MÜZEYLE BERABER BU İMAJDA CİDDİ BİR SARSILMA OLUYOR
Troya Kenti’nin UNESCO Dünya Kültür Mirası’na alınışının 20’inci yılına değinen Gölcük, “Bu yıla denk getiriliyor. Güzel bir şey daha yapılıyor. Tematik yıl uygulaması. Troya Yılı tematik yılı ilk kez Çanakkale’den çıkmıştı. Sonra o kadar başarılı oluyor ki Göbeklitepe’ye 2019’da bu taşındı. 2020’de Antalya Patara’ya taşındı. Tematik yıl meselesiyle beraber 2018’in 10 Ekim’inde müze açılmış oluyor. Daha çok Avrupalı izleyicide küçük küçük şaşkınlılar oluyor. Çünkü çoğunlukla Troya’nın nerede olduğu konusu, eğitimlerinde Troya her ne kadar yer alıyorsa da Troya’nın yeri konusunda galiba Batılıya sorsanız Yunanistan’da gösterebilirdi. Troya’nın yerinin kimse Çanakkale’de olduğunu düşünmüyor. Müzeyle beraber bu imajda ciddi bir sarsılma oluyor. Yeri ve adı çok yerinde bir seçim. Aynı mimariyi yapıp, Çanakkale merkezde ve adını Çanakkale Müzesi koysanız bu etki dağılabilirdi. 2019 yılı ile beraber müze dünyada ses getirmeye başlıyor. Bunların ilklerinden birisi Tıme Dergisi’nin dünyada mutlaka görülmesi gereken 100 muhteşem yer seçkisinde Türkiye’den Troya Müzesi yer alıyor. Popülerleştirme anlamında son derece önemli. Ardından Avrupa Yılın Müzesi ödüllerinde adaylık için başvuruda bulunuluyor. Bu adaylık kısa bir süre sonra kabul ediliyor. Troya öyle sert bir rüzgar estiriyor ki bu etkiyi çevresine de dağıtıyor. Aynı yıl içerisinde British Museum'da Troya sergisinin açılması, SEGA firmasının oyun çıkaracağım demesi. Tabii ki Troya Müzesi açıldı, onların aklına bu fikir geldi demiyorum. Ama Troya Müzesi bence etkiledi. British Museum Kasım ayı gibi bir Troya sergisi yaptı. SEGA oyun firması ‘Troya oyununu 2020’de çıkartıyorum’ dedi. Bizde bu süre zarfı içerisinde yeni bir ödüle daha başvurduk. ‘En Başarıl Müze’ ödülüne başvurduk. Aralık ayında da Avrupa Yılın Müzesi’nde finale kaldığımızı ve final seremonisi için Birleşik Krallık’ta Cardiff’e davet edildiğimizi öğrendik. Yükselen bir çizgi ile beraber gittik. Ocak ayında ‘Yılın En Başarılı Müzesi’ ödülünü aldık. Bizim için iletişim aletleri çok önemliydi” dedi.

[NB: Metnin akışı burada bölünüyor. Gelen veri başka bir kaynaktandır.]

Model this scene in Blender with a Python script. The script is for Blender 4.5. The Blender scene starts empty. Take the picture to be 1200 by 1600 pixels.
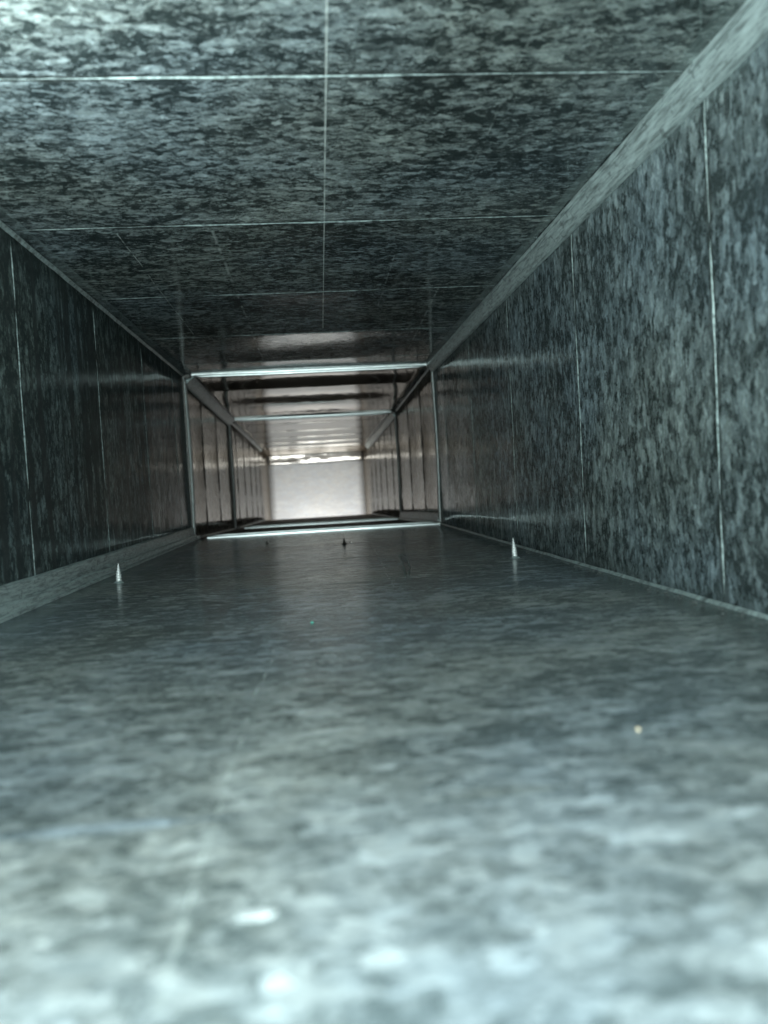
import bpy, bmesh, math, random
from mathutils import Vector, Matrix
random.seed(7)
S = bpy.context.scene
COL = S.collection

# ------------------------------------------------------------------ camera
yaw, pit, roll = .0838, -.0358, .0568
cy, sy, cp, sp, cr, sr = math.cos(yaw), math.sin(yaw), math.cos(pit), math.sin(pit), math.cos(roll), math.sin(roll)
u0 = Vector((cy, -sy, 0)); fw = Vector((sy*cp, cy*cp, sp)); up0 = Vector((-sy*sp, -cy*sp, cp))
rt = u0*cr - up0*sr; up = u0*sr + up0*cr
cam = bpy.data.cameras.new('camera'); camo = bpy.data.objects.new('camera', cam); COL.objects.link(camo)
M = Matrix((rt, up, -fw)).transposed().to_4x4(); M.translation = Vector((.0038, 0, .1051)); camo.matrix_world = M
cam.sensor_fit = 'VERTICAL'; cam.sensor_height = 34.6; cam.sensor_width = 25.95; cam.lens = 26.0
cam.clip_start = .01; cam.clip_end = 100
cam.dof.use_dof = True; cam.dof.focus_distance = 1.0; cam.dof.aperture_fstop = 6.0
S.camera = camo

# ------------------------------------------------------------------ world, lamps, exposure
wd = bpy.data.worlds.new('World'); S.world = wd; wd.use_nodes = True
wd.node_tree.nodes['Background'].inputs[0].default_value = (.55, .62, .63, 1)
wd.node_tree.nodes['Background'].inputs[1].default_value = .06
S.view_settings.view_transform = 'Standard'; S.view_settings.look = 'None'
S.view_settings.exposure = 0; S.view_settings.gamma = 1
try:
    S.cycles.max_bounces = 14; S.cycles.glossy_bounces = 10; S.cycles.diffuse_bounces = 6
    S.cycles.sample_clamp_indirect = 4; S.cycles.caustics_reflective = True; S.cycles.blur_glossy = .3
    S.cycles.use_denoising = True
except Exception: pass

def area(name, loc, target, sx, sy_, power, color, spread=180):
    l = bpy.data.lights.new(name, 'AREA'); l.shape = 'RECTANGLE'; l.size = sx; l.size_y = sy_
    l.energy = power; l.color = color; l.spread = math.radians(spread)
    o = bpy.data.objects.new(name, l); COL.objects.link(o); o.location = loc
    o.rotation_euler = (Vector(target)-Vector(loc)).to_track_quat('-Z', 'Y').to_euler()
    return o
area('mouth_daylight', (-.04, -.04, .118), (.06, .46, -.20), .10, .08, 8.3, (.82, 1.0, 1.0))
area('added_ceiling_glare', (-.235, .33, .262), (-.085, .63, 1.21), .09, .12, 5.2, (.83, 1.0, .985))  # added lamp, no real source there; makes the glare on the upper left ceiling
area('elbow_daylight', (0.015, 4.62, -.50), (0.015, 4.62, 1), .54, .40, 8.4, (1.0, .94, .85))

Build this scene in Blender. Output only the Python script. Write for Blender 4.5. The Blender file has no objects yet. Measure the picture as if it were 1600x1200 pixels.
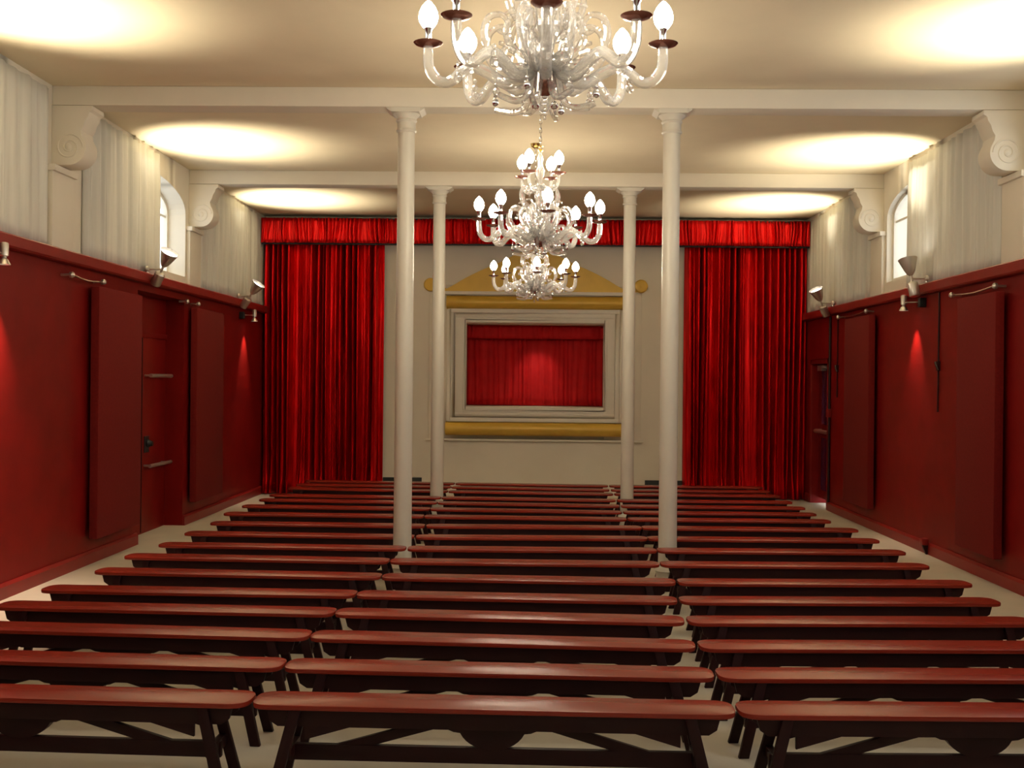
import bpy, bmesh, math, random
from mathutils import Vector, Matrix
random.seed(7)
PI = math.pi
C = bpy.context.scene.collection
sc = bpy.context.scene

# ------------------------------------------------------------------ camera
YAW, PITCH, ROLL, EYE = 0.0202, -0.00197, 0.01013, 1.79
cam_d = bpy.data.cameras.new('camera'); cam_d.sensor_width = 36.0; cam_d.lens = 1700/1600*36.0
cam_d.clip_start = 0.05; cam_d.clip_end = 200
cam = bpy.data.objects.new('camera', cam_d); C.objects.link(cam)
cy, sy = math.cos(YAW), math.sin(YAW)
X_ = Vector((cy, sy, 0)); Y_ = Vector((-sy, cy, 0)); Z_ = Vector((0, 0, 1))
cp, sp = math.cos(PITCH), math.sin(PITCH)
F_ = Y_*cp + Z_*sp; U_ = Z_*cp - Y_*sp
cr, sr = math.cos(ROLL), math.sin(ROLL)
R2 = X_*cr + U_*sr; U2 = U_*cr - X_*sr
m = Matrix((R2, U2, -F_)).transposed().to_4x4(); m.translation = Vector((0, 0, EYE))
cam.matrix_world = m
sc.camera = cam

# ------------------------------------------------------------------ exposure, world
sc.view_settings.view_transform = 'Standard'; sc.view_settings.look = 'None'
sc.view_settings.gamma = 1; sc.view_settings.use_curve_mapping = False
sc.view_settings.exposure = 0.12
sc.cycles.max_bounces = 18; sc.cycles.diffuse_bounces = 5; sc.cycles.glossy_bounces = 6
sc.cycles.transmission_bounces = 16; sc.cycles.transparent_max_bounces = 32
sc.cycles.caustics_reflective = False; sc.cycles.caustics_refractive = False
sc.cycles.sample_clamp_indirect = 4.0
w = bpy.data.worlds.new('overcast_sky'); sc.world = w; w.use_nodes = True
w.node_tree.nodes['Background'].inputs[0].default_value = (0.93, 0.97, 1.0, 1)
w.node_tree.nodes['Background'].inputs[1].default_value = 2.6

def area(name, loc, target, sx, sy_, power, col):
    l = bpy.data.lights.new(name, 'AREA'); l.shape = 'RECTANGLE'; l.size = sx; l.size_y = sy_
    l.energy = power; l.color = col
    o = bpy.data.objects.new(name, l); C.objects.link(o); o.location = loc
    o.rotation_euler = (Vector(target)-Vector(loc)).to_track_quat('-Z', 'Z').to_euler()
    return o
def spot(name, loc, target, power, col, size, blend, rad=0.03, parent=None):
    l = bpy.data.lights.new(name, 'SPOT'); l.energy = power; l.color = col
    l.spot_size = math.radians(size); l.spot_blend = blend; l.shadow_soft_size = rad
    o = bpy.data.objects.new(name, l); C.objects.link(o); o.location = loc
    o.rotation_euler = (Vector(target)-Vector(loc)).to_track_quat('-Z', 'Y').to_euler()
    return o
DAY = (0.90, 0.96, 1.0)
WARM = (1.0, 0.80, 0.50)
# added fill lights standing for daylight from unseen windows near and behind the camera
for yc in (3.85, 0.0):
    area('daylight_fill_right', (4.18, yc, 3.6), (0.5, yc+1.0, 1.6), 2.6, 1.0, 34, DAY)
    area('daylight_fill_left', (-4.22, yc, 3.6), (0.5, yc+1.0, 1.6), 2.6, 1.0, 9, (1, .93, .82))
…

BEN MÜZECİ OLARAK O İYİ MİMARİYLE YARIŞMAK DURUMUNDAYIM
Rıdvan Gölcük müzecilik çalışmalarının önemine vurgu yaparak, “ Ortada iyi bir iş olabilir ama iyi bir iletişim kaynağı, iyi bir iletişim araçları yaratmazsanız o etki sadece mimari bir proje olarak kalabilir. Hatta mimarımızla yaptığımız bir söyleşide şöyle dedim; ben bu mimarimizi çok seviyorum. Fakat ben müzeci olarak o iyi mimariyle yarışmak durumundayım. Çünkü içerisinde ben o projeye uygun müzecik üretmezsem orası sadece iyi bir mimari olarak kalabilir. Müzecilik açısından büyük bir risk. Önceden Çanakkale Arkeoloji Müzesi’ndeydik. Oradan mimari olarak büyük bir müze projesine geçildi. Bu finansa bağlı ve daha kısa zamanda yapılabilir. Müzecilik olarak biz doğal evrim geçirmedik. Çanakkale Arkeoloji Müzesi’nde Troya Müzesi’ne doğal bir evrim değil. Taşınmayla geçtik. Ruh ve bedenin birbirini yakalamasını anlamında iletişim kanallarını iyi kullanmaya gayret ettik” ifadelerini kullandı.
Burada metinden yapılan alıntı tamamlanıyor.